INSTRUCTION: Please print exactly the lines below, from the start of the material up to and including the line with "build_seat(-0.34, SY[2], 'grey", but none of the pictures.

WORKING DATA:

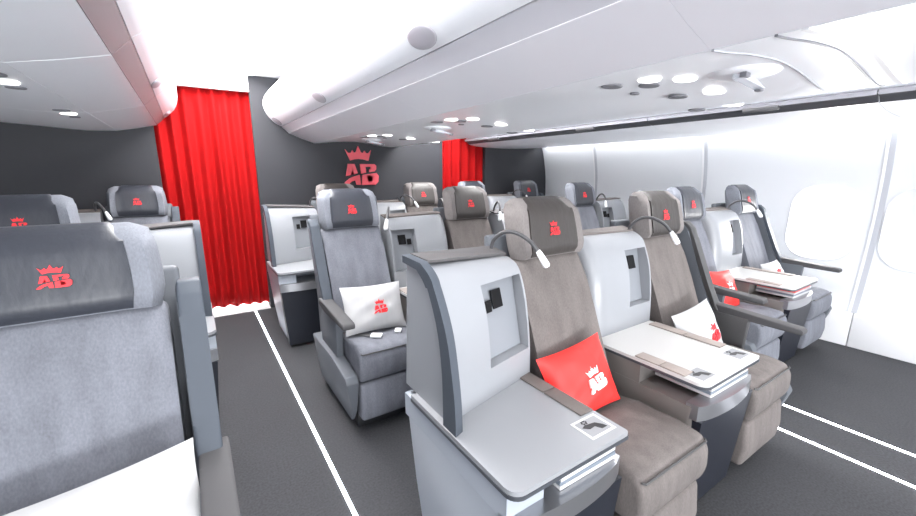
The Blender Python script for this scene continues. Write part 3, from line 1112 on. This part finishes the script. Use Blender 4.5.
N_SEAT = build_seat(-0.29, 0.72, 'huge grey seat in the left foreground with white pillow', 'cool', arm=1)
N_SEAT.scale = (1.14, 1, 0.972)
build_seat(-0.61, 1.83, 'grey seat directly behind the left foreground seat', 'cool')
build_console(-0.185, 2.02, 'white console behind the left foreground seat on the aisle', m=True, lamp=False)
build_console(-0.77, SY[2], 'white console with gooseneck lamp at the left bulkhead', aisle=False)
build_seat(-0.34, SY[2], 'grey seat left of the tall red curtain', 'cool', arm=1)

# ------------------------------------------------------------------ pillows
build_pillow((0.765, 1.995, 0.58), (-0.42, 0.02, -0.05), 'white pillow with red emblem on the seat with the seat belt', 'white', 0.34, 0.26, 0.05, 1, 0.075, 0.02, 0.0)
build_pillow((1.10, 0.865, 0.565), (-0.42, -0.12, -0.05), 'large red pillow with white emblem on the taupe foreground seat', 'red', 0.31, 0.26, 0.05, 2, 0.085, 0.03, 0.0, 0.1)
build_pillow((1.95, 0.87, 0.565), (-0.42, -0.1, 0.0), 'white pillow with red emblem beside the cream-topped table', 'white', 0.32, 0.23, 0.045, 3, 0.085, 0.05, -0.03, 0.1)
build_pillow((2.80, 1.13, 0.565), (-0.42, 0.1, 0.0), 'small red pillow on the grey seat across the right aisle', 'red', 0.32, 0.25, 0.045, 4, 0.08)
build_pillow((3.62, 1.14, 0.545), (-0.42, 0, 0.0), 'small white pillow on the seat nearest the sunlit window', 'white', 0.30, 0.2, 0.045, 5, 0.07)
build_pillow((-0.245, 0.985, 0.545), (-0.42, -0.12, 0.0), 'large white pillow at the lower left on the foreground seat', 'white', 0.40, 0.27, 0.055, 6, 0.085, 0.02, -0.02)


# ------------------------------------------------------------------ magazines and cards
def magazine(x, y, zz, rot, colour, label, h=0.008, w_=0.2, d_=0.2):
    o = place('magazine', finish(box(-w_ / 2, w_ / 2, -d_ / 2, d_ / 2, 0, h, 0.002), 'magazine'), colour, loc=(x, y, zz), rot=(0, 0, rot))
    return tag(o, label, 'magazine', 'magazines in the console slots')


for cx, cyy, m_, lab in ((0.7285, CY[0], 1, 'foreground white console'), (1.578, CY[0], 1, 'cream-topped table console'), (3.255, SY[0], 1, 'console by the sunlit window')):
    fore = lab.startswith('fore')
    cols = ('paper_white', 'paper_blue', 'paper_white', 'paper_blue' if fore else 'paper_red', 'paper_white')
    pos = ('bottom of the stack', 'second from the bottom', 'middle of the stack', 'second from the top', 'top of the stack')
    kind = ('white', 'pale blue', 'white', 'pale blue' if fore else 'red', 'white')
    for i in range(5):
        magazine(cx + 0.075 if lab.startswith('fore') else cx + 0.03, cyy + 0.125, 0.513 + i * 0.0125, random.uniform(-0.02, 0.02), cols[i], '%s magazine, %s in the %s' % (kind[i], pos[i], lab), 0.0115,
                 0.22 if lab.startswith('fore') else 0.29, 0.21)


def card(x, y, zz, rot, label):
    t = thing('safety_card', label, 'card', (x, y, zz), (0, 0, rot), 'cards on the console tables')
    place('sheet', finish(box(-0.05, 0.05, -0.04, 0.04, 0, 0.001), 'sheet'), 'card_white', t)
    place('printed_panel', finish(box(-0.042, 0.042, -0.032, 0.032, 0.0011, 0.0015), 'printed_panel'), 'ink_grey', t)
    bm = bmesh.new()
    add_poly_prism(bm, [(-0.036, 0.008, 0.0016), (-0.02, -0.006, 0.0016), (0.002, -0.004, 0.0016), (0.012, -0.022, 0.0016), (0.034, -0.022, 0.0016), (0.03, -0.010, 0.0016), (0.016, 0.008, 0.0016), (-0.02, 0.014, 0.0016)], (0, 0, 0.0004))
    for a in range(6):
        q = 2 * math.pi * a / 6
        cx, cy = -0.012 + 0.008 * math.cos(q), 0.023 + 0.006 * math.sin(q)
        add_poly_prism(bm, [(cx - 0.003, cy - 0.003, 0.0016), (cx + 0.003, cy - 0.003, 0.0016), (cx + 0.003, cy + 0.003, 0.0016), (cx - 0.003, cy + 0.003, 0.0016)], (0, 0, 0.0004))
    place('picture', finish(bm, 'picture'), 'ink_black', t)
    return t


card(0.7285 + 0.145, CY[0] + 0.07, 0.6, 0.0, 'white printed card on the corner of the foreground white table')
card(1.578 - 0.14, CY[0] + 0.055, 0.6, 0.0, 'printed card on the cream table, corner nearer the red pillow')
card(1.578 + 0.15, CY[0] + 0.06, 0.6, 0.0, 'printed card on the cream table, corner away from the red pillow')
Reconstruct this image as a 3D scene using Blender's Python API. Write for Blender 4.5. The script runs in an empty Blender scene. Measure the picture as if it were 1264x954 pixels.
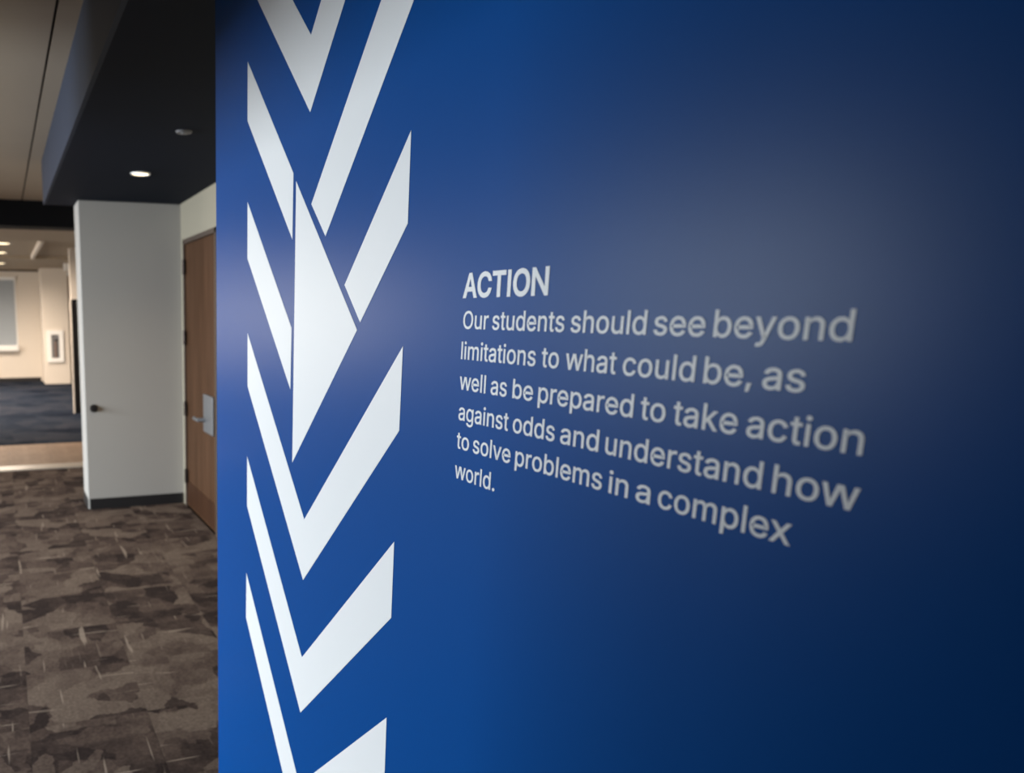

RESPONSE TO THIS EXERCISE:
The Blender Python script for this scene continues. Write part 3, from line 1112 on. This part finishes the script. Use Blender 4.5.
N_SEAT = build_seat(-0.29, 0.72, 'huge grey seat in the left foreground with white pillow', 'cool', arm=1)
N_SEAT.scale = (1.14, 1, 0.972)
build_seat(-0.61, 1.83, 'grey seat directly behind the left foreground seat', 'cool')
build_console(-0.185, 2.02, 'white console behind the left foreground seat on the aisle', m=True, lamp=False)
build_console(-0.77, SY[2], 'white console with gooseneck lamp at the left bulkhead', aisle=False)
build_seat(-0.34, SY[2], 'grey seat left of the tall red curtain', 'cool', arm=1)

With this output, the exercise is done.